Please output exactly the lines of the material from the first through the line containing "bpy.context.scene.camera = co", and nothing more.

══ ENTRIES SHOWN ══

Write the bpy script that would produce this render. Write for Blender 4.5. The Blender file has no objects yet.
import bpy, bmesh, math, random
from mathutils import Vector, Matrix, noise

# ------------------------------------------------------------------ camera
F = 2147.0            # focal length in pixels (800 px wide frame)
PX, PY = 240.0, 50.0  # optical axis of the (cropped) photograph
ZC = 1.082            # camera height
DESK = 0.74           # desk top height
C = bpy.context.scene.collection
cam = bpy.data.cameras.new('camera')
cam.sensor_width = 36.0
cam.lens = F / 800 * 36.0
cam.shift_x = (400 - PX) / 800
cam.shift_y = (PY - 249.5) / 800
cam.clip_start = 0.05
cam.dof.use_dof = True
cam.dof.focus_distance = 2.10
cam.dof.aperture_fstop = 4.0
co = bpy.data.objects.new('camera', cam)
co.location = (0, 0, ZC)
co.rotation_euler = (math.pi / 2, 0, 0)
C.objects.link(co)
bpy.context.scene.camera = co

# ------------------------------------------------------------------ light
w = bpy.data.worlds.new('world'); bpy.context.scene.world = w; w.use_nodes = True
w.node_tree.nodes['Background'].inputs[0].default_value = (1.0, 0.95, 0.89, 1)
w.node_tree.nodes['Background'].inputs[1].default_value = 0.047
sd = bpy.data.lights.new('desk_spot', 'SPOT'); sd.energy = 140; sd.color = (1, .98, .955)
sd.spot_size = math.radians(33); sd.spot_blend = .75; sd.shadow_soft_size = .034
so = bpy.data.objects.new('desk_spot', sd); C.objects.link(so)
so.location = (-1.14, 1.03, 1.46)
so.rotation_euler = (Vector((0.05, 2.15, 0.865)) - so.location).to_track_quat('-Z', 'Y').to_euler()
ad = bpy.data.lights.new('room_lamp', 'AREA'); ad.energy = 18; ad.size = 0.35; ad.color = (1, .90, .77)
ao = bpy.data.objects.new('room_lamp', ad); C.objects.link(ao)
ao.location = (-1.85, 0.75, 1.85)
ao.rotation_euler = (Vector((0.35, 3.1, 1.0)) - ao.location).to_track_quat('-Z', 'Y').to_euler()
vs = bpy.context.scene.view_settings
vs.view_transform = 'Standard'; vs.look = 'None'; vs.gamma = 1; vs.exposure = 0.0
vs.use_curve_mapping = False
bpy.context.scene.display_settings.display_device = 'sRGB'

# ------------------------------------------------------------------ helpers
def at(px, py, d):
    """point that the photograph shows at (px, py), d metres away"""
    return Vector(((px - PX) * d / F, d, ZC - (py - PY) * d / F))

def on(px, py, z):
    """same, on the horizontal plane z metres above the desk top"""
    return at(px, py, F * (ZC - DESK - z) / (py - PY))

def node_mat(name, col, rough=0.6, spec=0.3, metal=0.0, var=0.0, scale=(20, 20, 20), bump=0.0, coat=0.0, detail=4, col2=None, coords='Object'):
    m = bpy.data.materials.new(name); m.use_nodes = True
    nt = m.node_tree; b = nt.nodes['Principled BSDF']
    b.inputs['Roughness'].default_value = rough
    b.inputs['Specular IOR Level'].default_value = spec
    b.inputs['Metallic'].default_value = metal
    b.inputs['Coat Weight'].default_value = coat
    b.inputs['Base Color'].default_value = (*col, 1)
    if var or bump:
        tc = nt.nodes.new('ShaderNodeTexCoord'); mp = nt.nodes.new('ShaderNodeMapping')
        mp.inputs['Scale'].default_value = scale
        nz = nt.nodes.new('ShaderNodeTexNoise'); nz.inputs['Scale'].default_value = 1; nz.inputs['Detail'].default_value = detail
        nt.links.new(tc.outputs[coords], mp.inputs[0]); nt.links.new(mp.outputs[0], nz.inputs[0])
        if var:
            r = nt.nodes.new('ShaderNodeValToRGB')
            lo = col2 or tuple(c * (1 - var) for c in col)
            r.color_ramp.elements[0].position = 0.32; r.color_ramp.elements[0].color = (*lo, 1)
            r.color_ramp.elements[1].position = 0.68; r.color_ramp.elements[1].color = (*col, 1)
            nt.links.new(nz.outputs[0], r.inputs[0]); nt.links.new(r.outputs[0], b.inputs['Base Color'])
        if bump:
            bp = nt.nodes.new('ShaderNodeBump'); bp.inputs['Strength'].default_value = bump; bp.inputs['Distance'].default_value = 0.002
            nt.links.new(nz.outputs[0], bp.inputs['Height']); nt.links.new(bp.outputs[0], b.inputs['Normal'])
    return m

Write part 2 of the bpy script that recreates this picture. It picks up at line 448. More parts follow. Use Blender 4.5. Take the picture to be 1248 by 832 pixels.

═══

THE OUTPUT:
Write the bpy script that would produce this render. Write for Blender 4.5. The Blender file has no objects yet.
import bpy, bmesh, math, random
from mathutils import Vector, Matrix, noise

# ------------------------------------------------------------------ camera
F = 2147.0            # focal length in pixels (800 px wide frame)
PX, PY = 240.0, 50.0  # optical axis of the (cropped) photograph
ZC = 1.082            # camera height
DESK = 0.74           # desk top height
C = bpy.context.scene.collection
cam = bpy.data.cameras.new('camera')
cam.sensor_width = 36.0
cam.lens = F / 800 * 36.0
cam.shift_x = (400 - PX) / 800
cam.shift_y = (PY - 249.5) / 800
cam.clip_start = 0.05
cam.dof.use_dof = True
cam.dof.focus_distance = 2.10
cam.dof.aperture_fstop = 4.0
co = bpy.data.objects.new('camera', cam)
co.location = (0, 0, ZC)
co.rotation_euler = (math.pi / 2, 0, 0)
C.objects.link(co)
bpy.context.scene.camera = co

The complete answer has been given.